:: Work to complete ::
Take the lines from the top down to and including the one with "16), .6, .1, .2)" and repeat them exactly. Omit images.

-- START OF Available data --

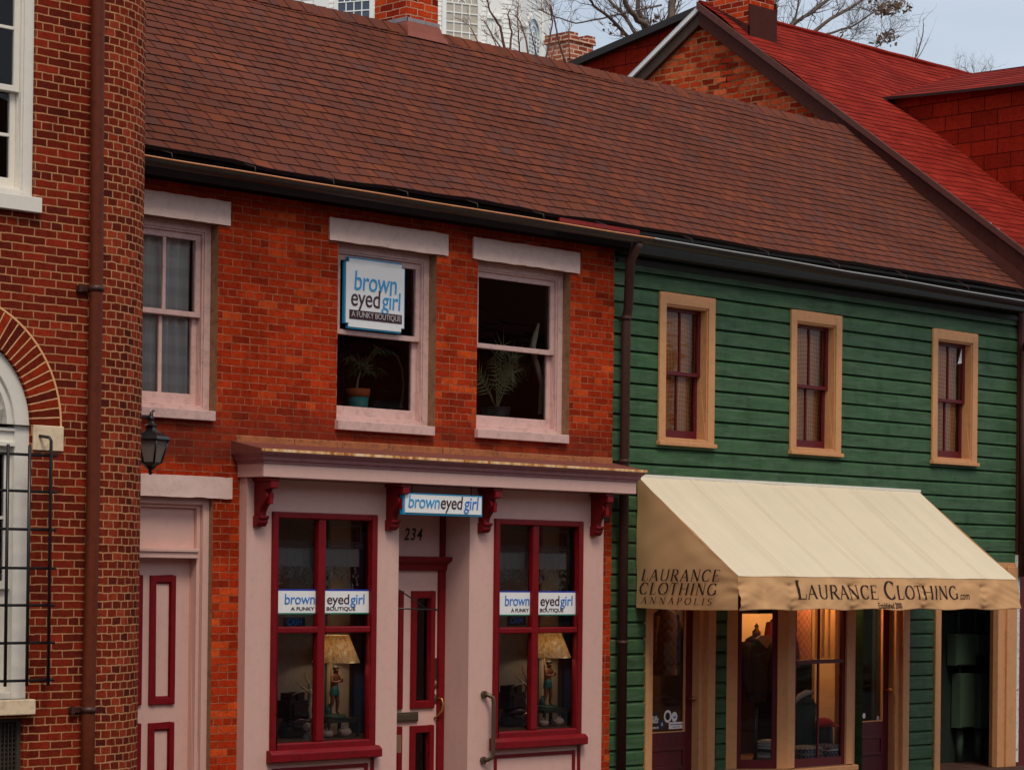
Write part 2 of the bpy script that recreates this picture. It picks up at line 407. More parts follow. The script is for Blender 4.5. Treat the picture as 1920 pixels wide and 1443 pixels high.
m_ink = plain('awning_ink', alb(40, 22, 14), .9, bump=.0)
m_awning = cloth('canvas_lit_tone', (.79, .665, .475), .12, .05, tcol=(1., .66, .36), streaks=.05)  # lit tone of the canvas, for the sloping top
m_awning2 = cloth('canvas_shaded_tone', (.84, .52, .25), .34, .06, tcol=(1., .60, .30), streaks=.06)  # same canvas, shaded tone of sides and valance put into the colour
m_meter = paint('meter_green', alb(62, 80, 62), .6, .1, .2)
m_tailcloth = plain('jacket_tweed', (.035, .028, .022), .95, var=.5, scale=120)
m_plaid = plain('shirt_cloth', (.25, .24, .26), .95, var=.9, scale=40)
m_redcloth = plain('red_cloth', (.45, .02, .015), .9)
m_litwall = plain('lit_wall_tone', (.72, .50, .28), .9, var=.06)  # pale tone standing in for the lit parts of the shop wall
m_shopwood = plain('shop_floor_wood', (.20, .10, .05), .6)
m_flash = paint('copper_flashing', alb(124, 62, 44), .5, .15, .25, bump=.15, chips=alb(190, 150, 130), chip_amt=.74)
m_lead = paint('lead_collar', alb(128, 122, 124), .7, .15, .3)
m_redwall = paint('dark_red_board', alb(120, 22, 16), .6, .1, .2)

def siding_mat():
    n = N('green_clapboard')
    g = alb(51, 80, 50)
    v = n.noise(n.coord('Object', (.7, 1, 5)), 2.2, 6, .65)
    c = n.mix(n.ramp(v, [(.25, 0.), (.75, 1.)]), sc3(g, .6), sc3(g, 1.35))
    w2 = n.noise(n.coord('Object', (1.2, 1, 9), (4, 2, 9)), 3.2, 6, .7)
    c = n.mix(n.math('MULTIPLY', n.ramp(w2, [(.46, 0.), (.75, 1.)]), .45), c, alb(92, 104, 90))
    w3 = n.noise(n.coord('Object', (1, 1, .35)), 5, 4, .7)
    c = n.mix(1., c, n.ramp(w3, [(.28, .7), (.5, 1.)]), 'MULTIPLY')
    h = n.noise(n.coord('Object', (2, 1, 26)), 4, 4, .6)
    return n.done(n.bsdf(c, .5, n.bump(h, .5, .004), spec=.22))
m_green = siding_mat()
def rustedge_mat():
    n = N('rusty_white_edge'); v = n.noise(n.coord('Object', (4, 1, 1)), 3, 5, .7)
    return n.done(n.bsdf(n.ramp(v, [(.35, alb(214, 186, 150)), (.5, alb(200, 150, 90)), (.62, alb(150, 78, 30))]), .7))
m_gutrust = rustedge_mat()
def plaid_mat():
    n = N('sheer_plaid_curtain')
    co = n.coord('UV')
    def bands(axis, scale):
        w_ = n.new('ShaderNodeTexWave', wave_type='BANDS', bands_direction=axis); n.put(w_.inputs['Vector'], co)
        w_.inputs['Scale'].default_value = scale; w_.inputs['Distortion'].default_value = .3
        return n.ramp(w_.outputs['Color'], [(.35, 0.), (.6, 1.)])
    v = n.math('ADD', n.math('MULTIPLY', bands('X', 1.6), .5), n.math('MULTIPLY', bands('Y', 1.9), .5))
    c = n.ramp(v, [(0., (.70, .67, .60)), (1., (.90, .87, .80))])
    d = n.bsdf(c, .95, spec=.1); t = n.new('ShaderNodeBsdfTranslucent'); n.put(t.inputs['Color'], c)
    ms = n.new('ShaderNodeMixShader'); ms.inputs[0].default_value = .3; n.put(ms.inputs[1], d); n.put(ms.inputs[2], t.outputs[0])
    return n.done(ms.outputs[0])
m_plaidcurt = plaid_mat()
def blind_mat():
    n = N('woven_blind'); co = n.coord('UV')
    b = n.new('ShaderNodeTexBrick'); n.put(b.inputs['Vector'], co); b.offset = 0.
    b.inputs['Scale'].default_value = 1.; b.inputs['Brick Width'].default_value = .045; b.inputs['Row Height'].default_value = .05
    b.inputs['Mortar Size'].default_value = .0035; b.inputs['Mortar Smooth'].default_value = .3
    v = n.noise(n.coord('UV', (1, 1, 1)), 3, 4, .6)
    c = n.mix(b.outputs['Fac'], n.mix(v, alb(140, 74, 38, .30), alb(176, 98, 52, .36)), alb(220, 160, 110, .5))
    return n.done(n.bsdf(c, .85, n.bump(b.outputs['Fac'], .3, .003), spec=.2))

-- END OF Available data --

:: Correct answer ::
Write part 2 of the bpy script that recreates this picture. It picks up at line 407. More parts follow. The script is for Blender 4.5. Treat the picture as 1920 pixels wide and 1443 pixels high.
m_ink = plain('awning_ink', alb(40, 22, 14), .9, bump=.0)
m_awning = cloth('canvas_lit_tone', (.79, .665, .475), .12, .05, tcol=(1., .66, .36), streaks=.05)  # lit tone of the canvas, for the sloping top
m_awning2 = cloth('canvas_shaded_tone', (.84, .52, .25), .34, .06, tcol=(1., .60, .30), streaks=.06)  # same canvas, shaded tone of sides and valance put into the colour
m_meter = paint('meter_green', alb(62, 80, 62), .6, .1, .2)
m_tailcloth = plain('jacket_tweed', (.035, .028, .022), .95, var=.5, scale=120)
m_plaid = plain('shirt_cloth', (.25, .24, .26), .95, var=.9, scale=40)
m_redcloth = plain('red_cloth', (.45, .02, .015), .9)
m_litwall = plain('lit_wall_tone', (.72, .50, .28), .9, var=.06)  # pale tone standing in for the lit parts of the shop wall
m_shopwood = plain('shop_floor_wood', (.20, .10, .05), .6)
m_flash = paint('copper_flashing', alb(124, 62, 44), .5, .15, .25, bump=.15, chips=alb(190, 150, 130), chip_amt=.74)
m_lead = paint('lead_collar', alb(128, 122, 124), .7, .15, .3)
m_redwall = paint('dark_red_board', alb(120, 22, 16), .6, .1, .2)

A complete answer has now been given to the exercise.